Pendant ce temps, les jeunes font déjà d’autres choix. Pour les diplômés de Todai, la plus prestigieuse université de Tokyo, un emploi au sein d’un ministère ou d’une grande multinationale ne fait plus vraiment rêver. Ils préfèrent créer leur propre entreprise dans le sillage de leurs recherches universitaires, devenir ingénieurs logiciels, travailler dans les biotechnologies ou au sein d’entreprises du secteur environnemental. Il ne faut pas sous-estimer cette mutation dans un pays aussi traditionnel et socialement conservateur que le Japon.

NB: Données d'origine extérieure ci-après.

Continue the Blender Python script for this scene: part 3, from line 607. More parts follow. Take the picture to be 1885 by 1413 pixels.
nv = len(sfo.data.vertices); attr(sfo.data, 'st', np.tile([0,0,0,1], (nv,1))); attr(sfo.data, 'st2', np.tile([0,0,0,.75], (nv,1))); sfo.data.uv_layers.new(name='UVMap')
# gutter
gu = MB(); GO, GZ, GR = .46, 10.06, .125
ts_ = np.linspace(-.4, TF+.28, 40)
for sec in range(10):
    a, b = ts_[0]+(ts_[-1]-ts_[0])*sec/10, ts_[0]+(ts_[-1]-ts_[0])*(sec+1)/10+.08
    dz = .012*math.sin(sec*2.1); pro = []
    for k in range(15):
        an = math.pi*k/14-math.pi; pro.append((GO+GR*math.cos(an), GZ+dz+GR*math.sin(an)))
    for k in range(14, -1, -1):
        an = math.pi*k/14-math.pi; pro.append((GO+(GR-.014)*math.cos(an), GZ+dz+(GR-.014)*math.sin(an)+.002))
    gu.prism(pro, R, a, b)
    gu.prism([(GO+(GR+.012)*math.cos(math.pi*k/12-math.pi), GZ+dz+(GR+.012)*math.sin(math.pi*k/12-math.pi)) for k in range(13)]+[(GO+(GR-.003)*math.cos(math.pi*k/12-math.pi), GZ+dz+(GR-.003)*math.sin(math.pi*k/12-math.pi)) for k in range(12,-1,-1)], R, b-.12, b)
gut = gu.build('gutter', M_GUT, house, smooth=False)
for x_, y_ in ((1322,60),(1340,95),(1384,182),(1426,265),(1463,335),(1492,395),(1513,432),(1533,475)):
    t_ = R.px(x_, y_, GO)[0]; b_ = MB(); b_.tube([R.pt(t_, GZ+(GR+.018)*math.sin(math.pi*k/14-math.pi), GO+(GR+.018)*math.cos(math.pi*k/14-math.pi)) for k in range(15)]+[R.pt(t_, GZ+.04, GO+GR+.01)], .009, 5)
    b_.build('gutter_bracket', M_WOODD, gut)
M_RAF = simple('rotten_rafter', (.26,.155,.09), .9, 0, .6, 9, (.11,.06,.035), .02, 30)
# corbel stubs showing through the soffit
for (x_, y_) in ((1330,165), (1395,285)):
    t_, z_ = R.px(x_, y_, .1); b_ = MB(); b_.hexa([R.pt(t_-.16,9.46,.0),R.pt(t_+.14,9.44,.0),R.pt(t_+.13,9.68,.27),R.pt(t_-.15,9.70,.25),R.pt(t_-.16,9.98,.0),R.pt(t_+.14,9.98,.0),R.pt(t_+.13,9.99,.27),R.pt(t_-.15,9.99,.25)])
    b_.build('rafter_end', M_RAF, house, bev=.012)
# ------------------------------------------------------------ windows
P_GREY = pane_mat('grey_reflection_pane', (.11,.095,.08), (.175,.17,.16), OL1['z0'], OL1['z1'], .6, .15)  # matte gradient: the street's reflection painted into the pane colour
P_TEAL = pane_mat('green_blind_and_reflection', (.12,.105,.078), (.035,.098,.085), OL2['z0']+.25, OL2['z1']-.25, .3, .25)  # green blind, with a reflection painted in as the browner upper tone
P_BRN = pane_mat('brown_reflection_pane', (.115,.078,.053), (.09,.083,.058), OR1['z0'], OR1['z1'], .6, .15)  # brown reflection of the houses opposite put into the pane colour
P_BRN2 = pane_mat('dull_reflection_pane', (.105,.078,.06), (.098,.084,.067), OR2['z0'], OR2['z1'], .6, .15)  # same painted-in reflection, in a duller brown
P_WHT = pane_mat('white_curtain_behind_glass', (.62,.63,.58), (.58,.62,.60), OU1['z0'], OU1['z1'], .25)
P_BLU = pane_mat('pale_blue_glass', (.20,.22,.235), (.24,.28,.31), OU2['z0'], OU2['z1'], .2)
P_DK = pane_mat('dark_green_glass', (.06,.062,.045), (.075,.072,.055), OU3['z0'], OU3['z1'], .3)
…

Retour de l’appétit pour le risque
Tsutomu Saito note que, malgré sa réputation, le retour de l’appétit pour le risque a stimulé la croissance économique nationale lors de la génération précédente. Cette tendance s’appuie sur les désirs d’entrepreneuriat des jeunes travailleurs, l’augmentation de l’investissement privé et de la productivité des entreprises, et sur le retour progressif de la confiance des consommateurs. « La croissance des salaires est véritablement primordiale pour redonner confiance aux consommateurs », dit-il. « Et cela permet à chacun de faire face à la hausse des prix. Tant que la qualité s’améliore, les Japonais sont prêts à payer un peu plus cher. »
Pour les investisseurs internationaux, il s’agit de savoir si tous ces facteurs sont déjà pris en compte dans la valorisation des entreprises, compte tenu de la hausse d’environ 30 % du cours des actions japonaises survenue cette année. Cela n’est absolument pas le cas, plaide Tsutomu Saito. Si une reprise nationale est réellement en cours, les revenus des entreprises devraient continuer à augmenter de manière saine sur plusieurs années. Dans le même temps, le potentiel d’investissement reste large, si on tient compte de la décote du Japon par rapport aux États-Unis, et de l’amélioration de la qualité des revenus des entreprises qui sont de plus en plus favorables aux actionnaires. Tout au long de son histoire, le Japon a su se transformer. Le pays semble bien poursuivre son renouveau.